No, no. As my last girlfriend said to me, "It's not you, it's me." EE fires off the editing on the same machine as my browsing, which is not where my primary emacs runs. I'm essentially using windows as an X terminal, with the additional task of running my browsers. If I ran my browser under unix, it would be pretty handy. The emacs I have installed on Windows is just for experimentation. If there was a way to make the helper app or gnuclient load up the buffer under my Unix Xemacs from my Windows browser, that would be pretty sweet (I do seem to remember someone did this with gnuclient once but it's been a long time since I saw that). And it would be so complicated that I can't imagine it working as reliably as FTP. Beyond that, having dired available on Zope is pretty sweet. There are times when I want to edit three or four files in a row. Emacs pops back to the dired buffer when I'm done editing the file, making it easy to edit the next one. Doing that with ZMI and EE would involve several mouse clicks, scrolls, http transfers, and hand movements that I can avoid with emacs. EE is a really great product. But us Emacs users get pretty stuck in our ways.* * Author does not speak for all Emacs users.
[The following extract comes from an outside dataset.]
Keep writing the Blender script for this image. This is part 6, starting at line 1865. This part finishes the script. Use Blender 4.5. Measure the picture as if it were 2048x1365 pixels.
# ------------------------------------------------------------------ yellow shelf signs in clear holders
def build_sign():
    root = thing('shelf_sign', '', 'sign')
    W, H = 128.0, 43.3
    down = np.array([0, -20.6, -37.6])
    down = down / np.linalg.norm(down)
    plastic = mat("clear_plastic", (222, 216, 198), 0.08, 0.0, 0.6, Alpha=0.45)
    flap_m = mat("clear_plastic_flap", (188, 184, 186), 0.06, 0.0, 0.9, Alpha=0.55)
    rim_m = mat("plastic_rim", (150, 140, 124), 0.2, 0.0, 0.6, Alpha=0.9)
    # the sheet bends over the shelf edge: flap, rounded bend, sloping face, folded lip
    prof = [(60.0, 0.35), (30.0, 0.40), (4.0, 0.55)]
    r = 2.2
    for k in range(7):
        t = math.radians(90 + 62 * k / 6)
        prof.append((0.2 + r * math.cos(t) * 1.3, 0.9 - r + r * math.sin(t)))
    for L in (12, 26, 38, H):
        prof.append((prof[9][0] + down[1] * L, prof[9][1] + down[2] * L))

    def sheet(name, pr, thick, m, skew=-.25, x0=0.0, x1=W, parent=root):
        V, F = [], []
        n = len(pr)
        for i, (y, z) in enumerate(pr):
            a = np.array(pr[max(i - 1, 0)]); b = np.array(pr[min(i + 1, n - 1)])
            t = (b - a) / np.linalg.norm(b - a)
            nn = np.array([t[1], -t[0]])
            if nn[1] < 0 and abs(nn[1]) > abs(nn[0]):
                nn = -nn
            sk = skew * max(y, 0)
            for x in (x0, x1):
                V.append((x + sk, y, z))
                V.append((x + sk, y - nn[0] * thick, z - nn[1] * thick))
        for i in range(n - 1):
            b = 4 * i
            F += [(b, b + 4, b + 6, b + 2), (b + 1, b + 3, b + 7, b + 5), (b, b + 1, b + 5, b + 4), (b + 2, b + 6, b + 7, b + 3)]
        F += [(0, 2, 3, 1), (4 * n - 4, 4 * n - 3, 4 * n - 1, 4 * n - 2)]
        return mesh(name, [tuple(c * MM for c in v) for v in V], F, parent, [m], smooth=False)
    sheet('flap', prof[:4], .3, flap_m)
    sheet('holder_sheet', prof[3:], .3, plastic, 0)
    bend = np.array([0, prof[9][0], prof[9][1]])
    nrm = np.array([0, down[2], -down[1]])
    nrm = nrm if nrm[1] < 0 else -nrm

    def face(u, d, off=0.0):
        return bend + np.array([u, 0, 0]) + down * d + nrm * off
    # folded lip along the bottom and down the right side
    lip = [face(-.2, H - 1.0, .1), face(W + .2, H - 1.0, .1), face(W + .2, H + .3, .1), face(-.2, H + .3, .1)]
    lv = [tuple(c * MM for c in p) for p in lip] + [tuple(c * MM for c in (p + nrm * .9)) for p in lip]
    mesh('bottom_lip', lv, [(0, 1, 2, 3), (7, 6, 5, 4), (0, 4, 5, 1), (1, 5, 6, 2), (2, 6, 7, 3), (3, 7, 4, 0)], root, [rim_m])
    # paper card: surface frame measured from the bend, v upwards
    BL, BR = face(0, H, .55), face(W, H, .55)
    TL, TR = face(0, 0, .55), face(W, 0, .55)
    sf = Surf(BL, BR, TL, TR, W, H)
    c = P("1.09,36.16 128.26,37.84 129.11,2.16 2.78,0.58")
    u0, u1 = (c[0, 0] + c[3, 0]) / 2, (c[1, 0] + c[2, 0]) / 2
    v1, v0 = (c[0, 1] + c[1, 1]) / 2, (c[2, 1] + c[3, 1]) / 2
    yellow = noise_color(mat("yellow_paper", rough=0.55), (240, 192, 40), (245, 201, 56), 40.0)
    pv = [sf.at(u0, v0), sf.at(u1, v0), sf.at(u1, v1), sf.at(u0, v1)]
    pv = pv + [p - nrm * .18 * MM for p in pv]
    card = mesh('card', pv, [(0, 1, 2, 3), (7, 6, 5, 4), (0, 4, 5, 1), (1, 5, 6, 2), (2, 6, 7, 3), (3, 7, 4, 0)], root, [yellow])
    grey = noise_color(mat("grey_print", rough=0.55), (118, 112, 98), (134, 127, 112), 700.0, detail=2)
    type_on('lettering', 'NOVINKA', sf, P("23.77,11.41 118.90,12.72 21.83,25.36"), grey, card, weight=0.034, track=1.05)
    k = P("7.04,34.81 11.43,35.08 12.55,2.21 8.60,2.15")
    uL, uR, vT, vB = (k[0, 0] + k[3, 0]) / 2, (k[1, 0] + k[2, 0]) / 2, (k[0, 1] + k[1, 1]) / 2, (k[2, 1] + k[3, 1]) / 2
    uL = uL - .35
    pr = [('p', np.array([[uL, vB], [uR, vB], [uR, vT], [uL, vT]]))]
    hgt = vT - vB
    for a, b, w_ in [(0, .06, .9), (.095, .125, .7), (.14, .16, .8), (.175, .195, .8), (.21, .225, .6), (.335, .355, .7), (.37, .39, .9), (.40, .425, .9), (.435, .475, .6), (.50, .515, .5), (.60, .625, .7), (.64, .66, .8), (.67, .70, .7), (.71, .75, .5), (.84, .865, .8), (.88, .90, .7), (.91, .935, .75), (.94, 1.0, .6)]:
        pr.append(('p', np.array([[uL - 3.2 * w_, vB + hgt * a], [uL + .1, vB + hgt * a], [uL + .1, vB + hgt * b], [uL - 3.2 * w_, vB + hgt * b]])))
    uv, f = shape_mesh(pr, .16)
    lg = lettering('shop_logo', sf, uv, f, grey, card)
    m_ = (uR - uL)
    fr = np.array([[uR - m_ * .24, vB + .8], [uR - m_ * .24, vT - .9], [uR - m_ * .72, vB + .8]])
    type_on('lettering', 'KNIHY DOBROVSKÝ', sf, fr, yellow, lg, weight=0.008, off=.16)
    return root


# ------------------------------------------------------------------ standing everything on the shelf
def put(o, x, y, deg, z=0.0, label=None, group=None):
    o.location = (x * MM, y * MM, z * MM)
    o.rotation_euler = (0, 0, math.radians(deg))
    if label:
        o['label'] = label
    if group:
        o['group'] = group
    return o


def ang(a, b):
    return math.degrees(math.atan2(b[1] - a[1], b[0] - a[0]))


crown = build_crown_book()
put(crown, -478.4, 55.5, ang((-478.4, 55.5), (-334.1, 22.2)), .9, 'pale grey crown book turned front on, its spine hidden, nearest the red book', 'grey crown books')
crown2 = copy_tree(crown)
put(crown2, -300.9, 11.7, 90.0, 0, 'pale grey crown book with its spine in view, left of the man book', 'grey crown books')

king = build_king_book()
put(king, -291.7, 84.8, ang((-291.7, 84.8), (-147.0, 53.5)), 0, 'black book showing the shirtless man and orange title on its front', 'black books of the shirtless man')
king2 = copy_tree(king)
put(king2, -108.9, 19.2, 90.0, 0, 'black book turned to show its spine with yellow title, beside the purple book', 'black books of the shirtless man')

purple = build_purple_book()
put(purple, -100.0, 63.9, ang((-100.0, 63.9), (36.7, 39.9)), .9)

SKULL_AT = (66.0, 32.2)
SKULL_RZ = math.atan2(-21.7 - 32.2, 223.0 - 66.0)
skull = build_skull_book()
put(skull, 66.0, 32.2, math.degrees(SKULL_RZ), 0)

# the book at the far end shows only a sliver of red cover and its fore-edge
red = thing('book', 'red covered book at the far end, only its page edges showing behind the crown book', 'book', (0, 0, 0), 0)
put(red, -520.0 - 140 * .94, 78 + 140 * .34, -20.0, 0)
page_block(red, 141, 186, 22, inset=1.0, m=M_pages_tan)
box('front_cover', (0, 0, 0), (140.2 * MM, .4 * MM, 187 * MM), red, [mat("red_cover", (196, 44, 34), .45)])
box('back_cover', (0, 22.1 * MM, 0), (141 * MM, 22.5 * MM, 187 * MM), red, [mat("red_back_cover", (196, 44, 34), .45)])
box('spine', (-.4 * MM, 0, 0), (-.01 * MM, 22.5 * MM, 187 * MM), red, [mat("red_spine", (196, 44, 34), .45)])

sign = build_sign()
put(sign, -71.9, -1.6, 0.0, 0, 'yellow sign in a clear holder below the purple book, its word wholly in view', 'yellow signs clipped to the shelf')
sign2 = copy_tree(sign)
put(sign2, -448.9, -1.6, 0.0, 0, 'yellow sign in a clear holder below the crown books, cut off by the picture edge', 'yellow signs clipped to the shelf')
-----Original Message----- From: Casey Duncan [mailto:casey@zope.com] Sent: Friday, August 23, 2002 12:00 PM To: Charlie Reiman; Thomas B. Passin; zope@zope.org Subject: Re: [Zope] [Re] External Editor 0.5 Problem win98 Zope
On Friday 23 August 2002 02:10 pm, Charlie Reiman wrote: [snip]
For my money, the ftp access via xemacs is much easier to use than the ExternalEditor. I'm impressed by EE and it's cool, but it just doesn't work well for me.
Anything I can do to improve it for you or is it more of a paradigm thing?